---------- Data provided ----------

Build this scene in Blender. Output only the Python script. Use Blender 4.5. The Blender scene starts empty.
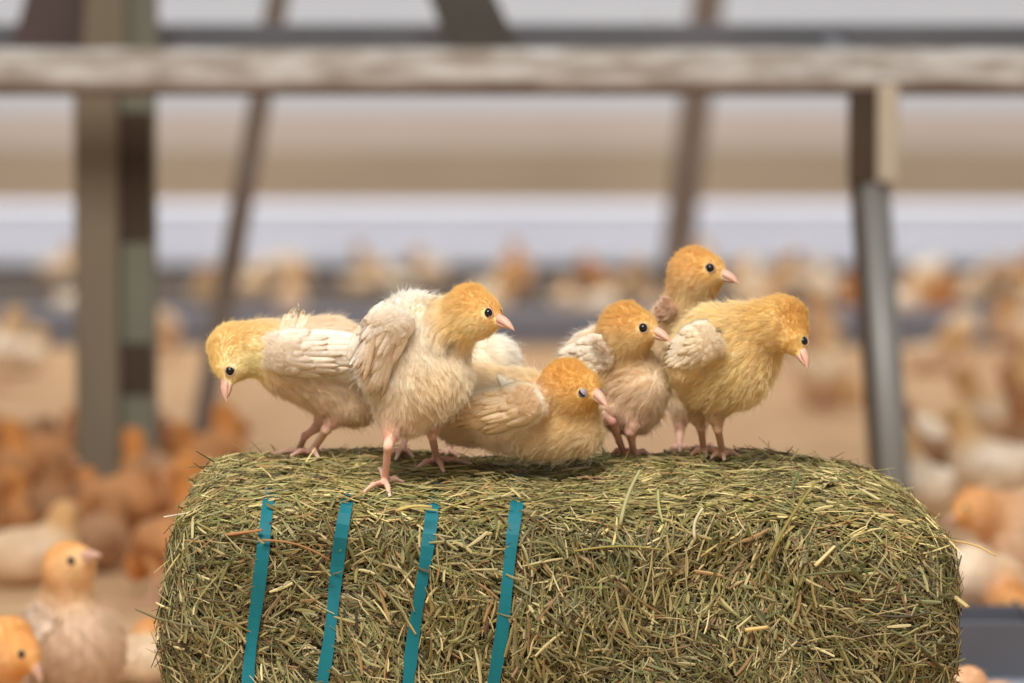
import bpy, math
import numpy as np
from mathutils import Vector, kdtree

rng = np.random.default_rng(7)
sc = bpy.context.scene
COL = bpy.context.scene.collection

# ------------------------------------------------------------------ camera
FPX = 4267.0
CAM = np.array([0.0, 0.0, 0.55])
PITCH = math.atan(269.5 / FPX)
FWD = np.array([0, math.cos(PITCH), -math.sin(PITCH)])
UPV = np.array([0, math.sin(PITCH), math.cos(PITCH)])
RGT = np.array([1.0, 0, 0])
cd = bpy.data.cameras.new('camera')
cd.lens = 150.0; cd.sensor_width = 36.0
cd.clip_start = 0.05; cd.clip_end = 100
cd.dof.use_dof = True; cd.dof.focus_distance = 3.0; cd.dof.aperture_fstop = 4.8
cam = bpy.data.objects.new('camera', cd); COL.objects.link(cam)
cam.location = CAM; cam.rotation_euler = (math.pi/2 - PITCH, 0, 0)
sc.camera = cam

# ------------------------------------------------------------------ world, lights, exposure
w = bpy.data.worlds.new('world'); sc.world = w; w.use_nodes = True
w.node_tree.nodes['Background'].inputs[0].default_value = (0.97, 0.98, 1.0, 1)
w.node_tree.nodes['Background'].inputs[1].default_value = 0.52

def area(name, loc, target, sx, sy, power, col=(1, 1, 1)):
    l = bpy.data.lights.new(name, 'AREA'); l.shape = 'RECTANGLE'
    l.size = sx; l.size_y = sy; l.energy = power; l.color = col
    o = bpy.data.objects.new(name, l); COL.objects.link(o)
    o.location = loc
    o.rotation_euler = (Vector(target) - Vector(loc)).to_track_quat('-Z', 'Y').to_euler()
    return o
area('roof_light_near', (-0.45, 1.35, 2.6), (0.0, 3.1, 0.2), 1.3, 1.3, 118, (1.0, 0.98, 0.95))
area('roof_light_far', (0.0, 10.0, 3.6), (0.0, 10.5, 0.0), 8.0, 6.0, 245, (1.0, 0.98, 0.96))

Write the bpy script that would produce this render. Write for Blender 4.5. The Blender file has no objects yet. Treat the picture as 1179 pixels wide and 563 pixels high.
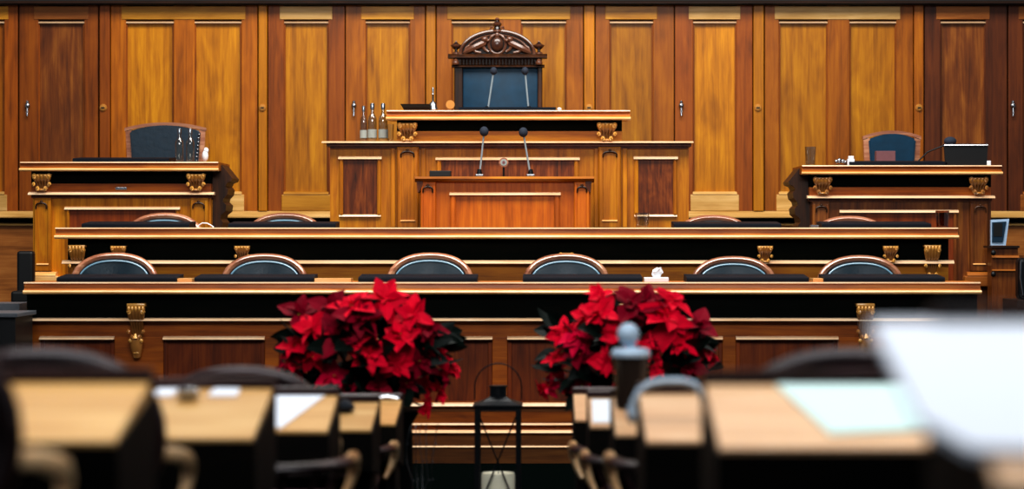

----------

**Task requirements**
Every entry must be reproduced exactly, with the images left out.

**Correct result**
Build this scene in Blender. Output only the Python script. Use Blender 4.5. The Blender scene starts empty.
import bpy, math
import numpy as np
from mathutils import Vector, kdtree

rng = np.random.default_rng(7)
sc = bpy.context.scene
COL = bpy.context.scene.collection

# ------------------------------------------------------------------ camera
FPX = 4267.0
CAM = np.array([0.0, 0.0, 0.55])
PITCH = math.atan(269.5 / FPX)
FWD = np.array([0, math.cos(PITCH), -math.sin(PITCH)])
UPV = np.array([0, math.sin(PITCH), math.cos(PITCH)])
RGT = np.array([1.0, 0, 0])
cd = bpy.data.cameras.new('camera')
cd.lens = 150.0; cd.sensor_width = 36.0
cd.clip_start = 0.05; cd.clip_end = 100
cd.dof.use_dof = True; cd.dof.focus_distance = 3.0; cd.dof.aperture_fstop = 4.8
cam = bpy.data.objects.new('camera', cd); COL.objects.link(cam)
cam.location = CAM; cam.rotation_euler = (math.pi/2 - PITCH, 0, 0)
sc.camera = cam

# ------------------------------------------------------------------ world, lights, exposure
w = bpy.data.worlds.new('world'); sc.world = w; w.use_nodes = True
w.node_tree.nodes['Background'].inputs[0].default_value = (0.97, 0.98, 1.0, 1)
w.node_tree.nodes['Background'].inputs[1].default_value = 0.52

def area(name, loc, target, sx, sy, power, col=(1, 1, 1)):
    l = bpy.data.lights.new(name, 'AREA'); l.shape = 'RECTANGLE'
    l.size = sx; l.size_y = sy; l.energy = power; l.color = col
    o = bpy.data.objects.new(name, l); COL.objects.link(o)
    o.location = loc
    o.rotation_euler = (Vector(target) - Vector(loc)).to_track_quat('-Z', 'Y').to_euler()
    return o
area('roof_light_near', (-0.45, 1.35, 2.6), (0.0, 3.1, 0.2), 1.3, 1.3, 118, (1.0, 0.98, 0.95))
area('roof_light_far', (0.0, 10.0, 3.6), (0.0, 10.5, 0.0), 8.0, 6.0, 245, (1.0, 0.98, 0.96))

Write the bpy script that would produce this render. Write for Blender 4.5. The Blender file has no objects yet. Treat the picture as 1179 pixels wide and 563 pixels high.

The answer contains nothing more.